Hassan II, sans pitié, en 500 pages
- Détails
- Catégorie parente: Maghreb et Afrique du Nord
- Affichages : 3553
L'Expression, 24 octobre 2010
Hassan II, sans pitié, en 500 pages
par Nabil Belbey
L’ouvrage rapporte dans le menu détail la hargne du roi Hassan II à l’encontre de tous ceux qui osaient s’opposer à lui
Pour situer les drames des familles marocaines, vécus pendant les années de plomb du règne de Hassan II, un livre écrit par l’avocat Maurice Butin vient d’être publié en France aux éditions Karthala sous le titre: «Hassan II, De Gaulle, Ben Barka: ce que je sais d’eux.» L’ouvrage ne manquera pas d’éclabousser le royaume qui persiste dans les mêmes pratiques envers le peuple sahraoui.
Ce nouvel ouvrage de 500 pages rapporte que «les disparus sont enlevés dans la plus grande discrétion en un véritable guet-apens, traquenard sur la voie publique ou parfois même chez eux au petit matin par des hommes encagoulés». Il s’agit en général d’éliminer pendant un certain temps des opposants, devenus trop gênants pour le régime, ou tout simplement d’enlever des «braves gens», ce qui «suffit à intimider tout un quartier», écrit l’auteur.
Parfois hélas, la mort s’ensuit après des séances de torture, pour tenter d’obtenir de ces «disparus, des renseignements sur tel ou tel événement survenu.
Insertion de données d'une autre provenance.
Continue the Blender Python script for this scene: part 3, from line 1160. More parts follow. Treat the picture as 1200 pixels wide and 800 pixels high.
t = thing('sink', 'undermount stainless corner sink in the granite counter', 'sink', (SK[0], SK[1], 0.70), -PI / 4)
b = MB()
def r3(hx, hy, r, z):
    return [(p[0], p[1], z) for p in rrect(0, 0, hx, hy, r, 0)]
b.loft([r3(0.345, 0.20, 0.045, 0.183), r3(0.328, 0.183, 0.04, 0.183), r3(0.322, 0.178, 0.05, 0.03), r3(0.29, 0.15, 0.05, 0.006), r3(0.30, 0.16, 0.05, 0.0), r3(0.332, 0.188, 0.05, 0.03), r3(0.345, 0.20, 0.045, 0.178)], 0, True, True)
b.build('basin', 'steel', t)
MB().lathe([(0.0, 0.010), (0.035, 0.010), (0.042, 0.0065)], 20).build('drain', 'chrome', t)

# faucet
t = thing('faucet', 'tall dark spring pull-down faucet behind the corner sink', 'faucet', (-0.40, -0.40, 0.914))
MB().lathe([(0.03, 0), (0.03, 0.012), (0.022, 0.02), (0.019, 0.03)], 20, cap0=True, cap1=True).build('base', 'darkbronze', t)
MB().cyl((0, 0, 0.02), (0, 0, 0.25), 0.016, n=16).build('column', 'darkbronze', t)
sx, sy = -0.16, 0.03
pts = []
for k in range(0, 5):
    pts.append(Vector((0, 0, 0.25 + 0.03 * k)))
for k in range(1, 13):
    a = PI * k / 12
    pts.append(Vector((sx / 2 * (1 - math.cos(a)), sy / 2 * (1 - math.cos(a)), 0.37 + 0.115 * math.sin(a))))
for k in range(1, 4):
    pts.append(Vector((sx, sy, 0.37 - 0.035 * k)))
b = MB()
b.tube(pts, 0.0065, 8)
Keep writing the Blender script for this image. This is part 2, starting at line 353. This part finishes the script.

Qu’ils ignorent peut-être totalement». L’auteur livre ainsi un témoignage sur une partie au moins d’une période douloureuse pour de nombreux militants marocains, dans la première décennie après l’indépendance, qu’il connut surtout au prétoire comme défenseur dans les procès politiques de l’époque, souvent seul avocat français aux cotés de confrères de ce pays.
Dans une première partie, il relate la résistance du peuple marocain au protectorat. La deuxième partie couvrant les années 1956-1965, éclaire dès les premiers mois de l’indépendance, sur la montée en puissance du prince Moulay Hassan, le futur roi Hassan, sa volonté et sa hâte de régner en maître absolu sur le peuple marocain. Sa hargne aussi à l’encontre de tous ceux qui pouvaient s’opposer à lui et notamment à l’encontre de ces rares hommes, dont le seul peut-être qui était de sa taille dans le pays, à savoir Mehdi Ben Barka.
La troisième partie du livre se rapporte au développement de l’Affaire Ben Barka, sa disparition, ses effets immédiats, au Maroc et en France. L’auteur évoque aussi la première plainte pour enlèvement et séquestration suivie de deux procès devant la Cour d’assises de la Seine. Puis la deuxième plainte en octobre 1975 toujours en cours au Palais de justice de Paris pour «assassinat» cette fois-ci, et où il sera question du combat mené pendant plus de 40 ans pour et aux côtés de la famille Ben Barka, afin de tenter de découvrir toute la vérité sur cette tragédie.
En effet, le vendredi 29 octobre 1965 à Paris, le leader de l’opposition marocaine fut enlevé puis assassiné. Au Maroc, une seule personne était au courant de cet enlèvement: le roi Hassan II. Il a été avisé de l’enlèvement de son pire ennemi par l’un de ses proches, lui-même informé par un député français, mais le souverain laissera croire avoir appris la nouvelle par la presse.
Au Maroc, c’est le paroxysme des années de plomb d’alors et la fin du face-à-face depuis 1965 entre le prince Moulay Hassan, devenu le roi Hassan II en 1961 et le leader de l’opposition qui plus est, le secrétaire général de la Tricontinentale aux missions mondiales.
Ce livre rappelle la situation intérieure du Maroc avant 1956, puis décrit les événements qui ont suivi l’indépendance jusqu’à la disparition de Mehdi Ben Barka. Il témoigne du combat mené par Ben Barka et souligne que l’hostilité du roi Hassan II à l’encontre de cette personnalité politique d’envergure, remonte au début de l’indépendance, le souverain, n’étant alors que le prince Moulay Hassan.
A travers l’Affaire Ben Barka, le livre en question dévoile l’action déterminante d’agents marocains aux ordres du roi. Il révèle également le rôle joué par des policiers et hommes des services secrets, voire de hautes personnalités françaises. Soit consciemment, soit par négligence.
«Ce qui s’est passé du côté français, n’a rien eu que de vulgaire et de subalterne», a déclaré le Général de Gaulle, cité par l’auteur. Quarante-cinq années ont passé et la disparition de Ben Barka demeure un mystère. Par qui il a été tué? Comment? Où repose son corps? C’est toutes ces interrogations que cet avocat né à Meknès (Maroc), qui connut de près le leader marocain, soulève dans ce livre de 500 pages.